After only a few minutes, Tom arrived, obviously surprised to see me there. We didn’t speak further on the matter. Fortunately we had another option, which we should have considered from the get-go. If we went further down the road to the beginning of Hackberry Canyon, ultimately our goal anyway, the upper canyon was reported to be very easy and non-technical. So we walked the 1.5 mile road from the trailhead back to the main road, arriving at the same point we’d been some 7 hours before. All told, it was about an 11 mile round trip going nowhere. But you can’t say we didn’t try! Well, I did feel rather defeated that we didn’t investigate the drops further, but they did look a bit sketch. This was the first instance where my skills really weren’t up to par for this route, and it did shake my confidence quite a bit. But another lesson I should have learned from this situation was that there were other options, and success was all about being prepared and knowing what the other options were.
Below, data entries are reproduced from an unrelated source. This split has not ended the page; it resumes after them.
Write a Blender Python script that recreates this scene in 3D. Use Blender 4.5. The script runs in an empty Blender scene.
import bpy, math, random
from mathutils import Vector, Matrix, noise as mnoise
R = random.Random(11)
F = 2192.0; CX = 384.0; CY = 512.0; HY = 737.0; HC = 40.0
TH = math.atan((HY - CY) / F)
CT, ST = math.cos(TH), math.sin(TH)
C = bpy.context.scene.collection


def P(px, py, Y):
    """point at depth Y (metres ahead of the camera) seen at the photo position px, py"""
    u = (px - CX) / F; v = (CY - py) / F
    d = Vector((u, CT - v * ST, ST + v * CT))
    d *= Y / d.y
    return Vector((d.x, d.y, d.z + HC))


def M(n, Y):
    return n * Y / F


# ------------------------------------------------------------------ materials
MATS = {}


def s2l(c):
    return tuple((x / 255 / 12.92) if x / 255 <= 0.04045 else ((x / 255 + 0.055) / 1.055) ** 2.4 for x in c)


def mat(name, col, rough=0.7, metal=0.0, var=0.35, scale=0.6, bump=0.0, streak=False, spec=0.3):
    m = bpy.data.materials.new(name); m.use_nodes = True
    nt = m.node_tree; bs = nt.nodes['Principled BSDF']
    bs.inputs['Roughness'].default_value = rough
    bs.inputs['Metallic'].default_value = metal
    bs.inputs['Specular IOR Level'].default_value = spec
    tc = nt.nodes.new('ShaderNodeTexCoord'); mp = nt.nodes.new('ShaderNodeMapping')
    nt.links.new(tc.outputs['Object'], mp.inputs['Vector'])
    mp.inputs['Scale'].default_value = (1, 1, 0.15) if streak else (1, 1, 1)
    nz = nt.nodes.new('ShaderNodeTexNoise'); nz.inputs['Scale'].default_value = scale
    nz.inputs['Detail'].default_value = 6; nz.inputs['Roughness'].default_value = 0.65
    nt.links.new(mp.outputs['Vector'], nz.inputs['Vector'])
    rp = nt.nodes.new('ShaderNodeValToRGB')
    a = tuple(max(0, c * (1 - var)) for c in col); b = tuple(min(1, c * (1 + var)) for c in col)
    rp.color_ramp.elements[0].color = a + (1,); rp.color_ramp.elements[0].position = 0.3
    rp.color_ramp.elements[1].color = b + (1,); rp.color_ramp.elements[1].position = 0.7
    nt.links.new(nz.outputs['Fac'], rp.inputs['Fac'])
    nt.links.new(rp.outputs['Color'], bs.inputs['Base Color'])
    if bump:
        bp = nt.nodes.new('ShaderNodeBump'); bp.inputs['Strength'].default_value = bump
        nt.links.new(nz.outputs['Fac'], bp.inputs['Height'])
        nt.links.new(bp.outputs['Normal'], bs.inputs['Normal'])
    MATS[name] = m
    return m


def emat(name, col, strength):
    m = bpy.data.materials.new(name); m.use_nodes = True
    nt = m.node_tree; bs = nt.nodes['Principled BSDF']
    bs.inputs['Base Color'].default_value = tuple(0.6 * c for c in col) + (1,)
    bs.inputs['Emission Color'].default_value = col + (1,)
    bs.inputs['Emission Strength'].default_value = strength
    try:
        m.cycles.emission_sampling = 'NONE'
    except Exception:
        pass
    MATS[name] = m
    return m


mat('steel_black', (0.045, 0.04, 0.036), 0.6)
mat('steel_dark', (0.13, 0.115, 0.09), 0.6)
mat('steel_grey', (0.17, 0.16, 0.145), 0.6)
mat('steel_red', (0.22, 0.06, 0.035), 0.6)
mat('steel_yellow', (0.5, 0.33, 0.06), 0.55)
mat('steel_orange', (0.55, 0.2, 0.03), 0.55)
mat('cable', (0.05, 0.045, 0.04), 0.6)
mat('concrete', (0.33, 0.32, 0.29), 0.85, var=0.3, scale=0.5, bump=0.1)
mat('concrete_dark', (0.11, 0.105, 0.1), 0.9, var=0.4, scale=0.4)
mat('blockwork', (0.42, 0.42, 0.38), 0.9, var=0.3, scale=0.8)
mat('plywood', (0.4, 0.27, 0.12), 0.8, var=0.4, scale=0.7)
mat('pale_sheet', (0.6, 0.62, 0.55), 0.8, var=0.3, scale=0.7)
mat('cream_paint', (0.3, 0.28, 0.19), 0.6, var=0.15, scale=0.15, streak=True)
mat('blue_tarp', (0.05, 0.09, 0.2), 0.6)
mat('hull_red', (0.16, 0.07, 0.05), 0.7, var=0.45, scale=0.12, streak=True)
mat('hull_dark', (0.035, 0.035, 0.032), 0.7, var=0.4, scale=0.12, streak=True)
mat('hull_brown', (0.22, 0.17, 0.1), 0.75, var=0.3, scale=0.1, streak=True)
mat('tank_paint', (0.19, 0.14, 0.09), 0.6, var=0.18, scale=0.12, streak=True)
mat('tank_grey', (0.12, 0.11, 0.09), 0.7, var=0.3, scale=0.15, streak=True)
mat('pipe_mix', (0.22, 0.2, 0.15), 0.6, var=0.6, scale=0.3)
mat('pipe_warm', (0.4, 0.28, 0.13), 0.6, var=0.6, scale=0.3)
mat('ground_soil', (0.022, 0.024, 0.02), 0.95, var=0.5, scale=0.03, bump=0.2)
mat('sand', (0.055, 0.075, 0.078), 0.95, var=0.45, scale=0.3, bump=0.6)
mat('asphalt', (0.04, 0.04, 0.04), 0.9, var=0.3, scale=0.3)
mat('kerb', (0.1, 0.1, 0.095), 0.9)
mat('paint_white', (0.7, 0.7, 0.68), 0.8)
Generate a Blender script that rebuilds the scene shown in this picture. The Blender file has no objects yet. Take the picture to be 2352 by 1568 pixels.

We walked the main road for another few miles and at least were able to flag down a nice couple from Oregon to take our jugs and trash. They also offered us a ride to Tropic, but I was pretty hellbent on finally getting into the canyon and back on track at that point. We turned off on a jeep road which brought us all the way to the mouth of Hackberry. I didn’t have much beta on this alt and so I didn’t know what to expect. Thankfully, the wash into the canyon was a cakewalk! The sand was very compact and flat and the canyon walls just tight enough to be pretty awe-inspiring. I was very pleased with the final result of the day, making it easy to forget our earlier struggles…at least for the time being.

We made camp right at the confluence of Hackberry and Round Valley Draw. This way we could go on a side trip up RVD in the morning, to cover what we’d missed. It was a very nice campsite…no water but flat and scenic. We didn’t get very far down the official trail this day…just 9 miles, but I guess we made up for the time ‘wasted’ by taking the alternate out of Escalante. We still had plenty of food and water and were in no rush.